Meet Breezy Johnson, maybe the next US ski star

Andrew Dampf
The Associated Press
United States' Breezy Johnson competes during an alpine ski, women's World Cup downhill race, in Cortina d'Ampezzo, Italy, Saturday, Jan. 28, 2017. (AP Photo/Domenico Stinellis)

CORTINA D’AMPEZZO, Italy — A natural feel for the fall line — the most direct route down a mountain. It’s what every ski racer wants but only a select few have.

Breezy Johnson has certainly got it, and that’s why she’s considered one of the brightest young downhillers on the U.S. Ski Team.

“Her strong suit is that she always charges,” Lindsey Vonn said. “She never holds back. She always skis with aggression.”

Kind of like Vonn, the most successful downhiller of all time.

“Yeah, I would say it’s similar,” Vonn said. “Even if she makes a mistake she keeps fighting. … She has a lot of confidence in herself and she knows what she’s capable of doing and that’s not always the case, especially with young skiers when it’s their first or second time on a new track.”

Johnson, who just turned 21, is setting career bests from one race to the next on the World Cup circuit. After an 11th place in Garmisch-Partenkirchen, Germany, she improved to 10th last weekend in the Cortina downhill — the premier race on the women’s circuit. She has finished in the points — top 30 — of every race she’s entered this season.

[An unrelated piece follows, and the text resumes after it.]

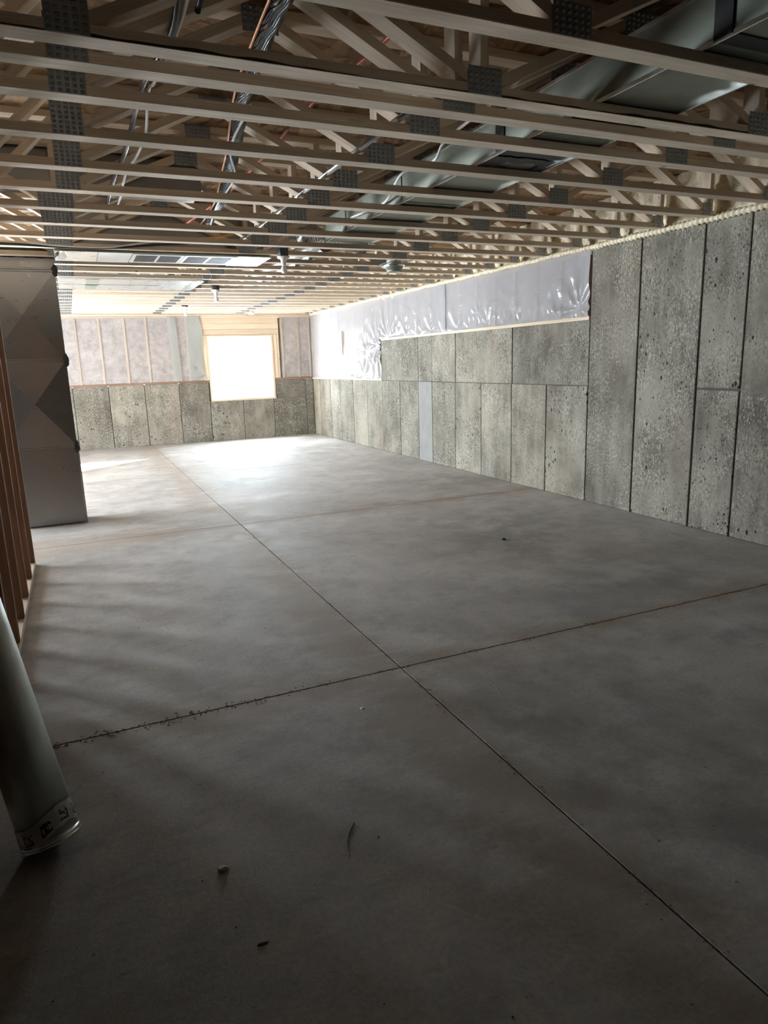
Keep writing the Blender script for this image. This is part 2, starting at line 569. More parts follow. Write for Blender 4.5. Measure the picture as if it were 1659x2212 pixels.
def spline(pts, sub=8):
    """Catmull-Rom through points"""
    P = [Vector(p) for p in pts]
    P = [P[0] * 2 - P[1]] + P + [P[-1] * 2 - P[-2]]
    out = []
    for i in range(1, len(P) - 2):
        p0, p1, p2, p3 = P[i - 1], P[i], P[i + 1], P[i + 2]
        for s in range(sub):
            t = s / sub
            out.append(0.5 * ((2 * p1) + (p2 - p0) * t + (2 * p0 - 5 * p1 + 4 * p2 - p3) * t * t + (3 * p1 - p0 - 3 * p2 + p3) * t ** 3))
    out.append(P[-2])
    return out


def tube(name, pts, rad, mat, parent=None, seg=8, sub=8, rads=None, raw=False):
    q = [Vector(p) for p in pts] if raw else spline(pts, sub)
    base = parent.location if parent is not None else Vector((0, 0, 0))
    q = [p - base for p in q]
    vs, fs = tube_mesh(q, rad, seg, rads=rads)
    return mesh_obj(name, vs, fs, mat, parent, smooth=True)


def empty(name, loc=(0, 0, 0)):
    o = bpy.data.objects.new(name, None)
    COL.objects.link(o)
    o.location = loc
    o.empty_display_size = 0.1
    return o


def tag(o, label, cat, group=None):
    o['label'] = label
    o['category'] = cat
    if group:
        o['group'] = group
    return o


def struct(o):
    o['kind'] = 'structure'
    return o


# ------------------------------------------------------------------ dimensions
XR = 4.66            # face of the right concrete wall
YF = 14.05           # face of the far concrete wall
XL = -4.2
YB = -3.2
HW = 2.43            # top of concrete
ZT = 2.468           # underside of trusses
DEP = 0.41           # truss depth
CH = 0.038
CW = 0.0889

# ------------------------------------------------------------------ floor: slabs parted by saw cuts
floor = struct(empty('floor', (0, 0, 0)))
box('slab_bed', XL - 0.2, XR + 0.2, YB - 0.2, YF + 0.2, -0.16, -0.022, M['cut'], floor)
xs = [XL, -2.25, 1.30, XR]
ys = [YB, -0.70, 2.80, 6.30, 9.80, 13.30, YF]
for i in range(len(xs) - 1):
    for j in range(len(ys) - 1):
        g = 0.0035
        box('slab', xs[i] + g, xs[i + 1] - g, ys[j] + g, ys[j + 1] - g, -0.10, 0.0, M['slab'], floor, bevel=0.0012)

# ------------------------------------------------------------------ right wall
wall_right = struct(empty('wall_right', (XR, 5, 0)))
box('wall_core', XR + 0.012, XR + 0.24, YB, 5.46, -0.16, HW - 0.006, M['joint'], wall_right)
box('wall_core', XR + 0.012, XR + 0.24, 5.46, 10.47, -0.16, 1.79 - 0.006, M['joint'], wall_right)
box('wall_core', XR + 0.012, XR + 0.24, 10.47, YF + 0.25, -0.16, 1.155 - 0.006, M['joint'], wall_right)
box('sheathing', XR + 0.15, XR + 0.24, 5.46, YF + 0.25, 1.155, HW + 0.5, M['sheath'], wall_right)
box('sheathing', XR + 0.15, XR + 0.24, YB, 5.46, HW, HW + 0.5, M['sheath'], wall_right)


def wpanel(y0, y1, z0, z1):
    g = 0.0055 + random.uniform(-0.0015, 0.0025)
    pr = random.uniform(-0.003, 0.002)
    g = g + (0.003 if y1 < 5.5 else 0.0)
    top = g if z1 < HW - 0.01 and z1 not in (1.79, 1.155) else 0
    o = box('panel', XR + pr, XR + 0.03, y0 + g, y1 - g, z0 + (g if z0 > 0 else 0), z1 - top, M['smooth'] if abs(y0 - 8.73) < 0.005 and z0 == 0 else M['concrete'], wall_right, bevel=0.004)
    return o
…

Not bad for an athlete who is still on the U.S. ‘B’ team and has to fund her own travel and training around Europe.

“She’s definitely a great talent,” U.S. head coach Paul Kristofic said. “She’s not your greatest technical skier yet but she has improved a lot.

“There’s been a lot of downhillers like that that have great natural instincts to go fast and that’s one of the hardest things to teach — the ability to let the skis run under all circumstances and that’s what she’s really good at,” Kristofic added. “She’s a natural born downhiller.”

Last season, Johnson won a downhill on the second-tier Europa Cup circuit then claimed the U.S. downhill title in Aspen, Colorado.

Now she’s pushing her older teammates for one of the four starting spots that the U.S. gets for the Feb. 12 downhill at the world championships in St. Moritz, Switzerland. Johnson is the youngest of the 23 racers — men and women — that U.S. coaches selected for worlds. And if she keeps progressing, she could be an athlete to watch at next year’s Pyeongchang Olympics.

Johnson is highly teachable and realizes where her weaknesses are.

“I don’t have the same technique as a person like Lindsey or a person like Mikaela (Shiffrin),” Johnson said. “I don’t stand over the skis quite as well yet and I don’t move as cleanly in between the turns so I try to work on that and focus on that for race day.”

Training with Vonn helps.

“When you’re training with Lindsey you know where the bar is, you know where you need to be,” Johnson said. “Even besides Lindsey there’s a lot of people who have a lot of different skills on the team who can bring their piece of the puzzle in. Laurenne (Ross) is a really good technical skier, Stacey (Cook) is a great glider, Jackie (Wiles) is a hard-core charger.”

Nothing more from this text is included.